It's my understanding that some electrical devices (like TV's?) are very sensitive about the volts and amps they are fed. However, others (such as filament light bulbs) are very tolerant of varying current.
Wind is highly variable, and very often too low to be very useful. By storing what wind you do have over 24 hours in a battery, you can then get a steady flow for a short while to perform some kind of work. As a result, there is a lot of experience here about making a wind-gen to charge a 12/24/48-volt battery pack.
Its possible to build a generator that never alternates the electron flow direction, but if you do alternate the direction of the pulses, you will get a higher output from the same size of generator. Rectifiers can convert the alternating current into DC.

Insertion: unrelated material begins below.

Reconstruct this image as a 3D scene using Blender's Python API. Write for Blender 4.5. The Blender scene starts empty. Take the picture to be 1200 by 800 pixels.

I've been given the impression that DC motors are easier and cheaper to run off of variable current.
A magnet has an invisible magnetic field of a certain size (flux). You can fill that space with copper wire to form a coil, but any extra copper wire outside the flux will add length and resistance without adding any work. Since the flux size is set, you can use a few turns of thick wire (low volts/high amps) or many turns of thin wire (higher volts/lower amps) to fill the space.
I've been reading about adding an electric motor to a bicycle. Motors are "wound" for a specific voltage, amperage, and RPM. Its better to over-volt a motor than undervolt one. By that I mean if you put 48 VDC into a 36 VDC motor (industrial floor scrubber), you'll get more power and a little more heat. However if you put 48 VDC into a 90 VDC motor (free trash treadmill) the 1/2 volts will only give you 1/4 the power (I don't know why, but I've been assured that its true).
I point this out because if you build a wind-PMA for 120 VAC (It can be calculated, but there aren't any examples I know of to follow) and its barely turning, you probably wont get any useable amps of current to spin a 120 VAC fan, especially with transit losses. And if you use a low volt fan so it will work during low winds, a high wind will overheat the fan motor.
If you are certain you want a direct feed windgen-to-fan, my best guess (and I'm not experienced with windgens) would be to use a well-established 24-volt windgen design to feed a 12-volt car radiator fan adapted to your attic vent. In the winter you can switch the feed to heating water. Read the "heat" section, and search "water dump load 24-volt".
Later, you can add two 12-volt batteries in series for a 24-volt storage with a charge controller and an inverter, so you can run some lights and TV for a short while when the power is out. Best of luck, and have fun.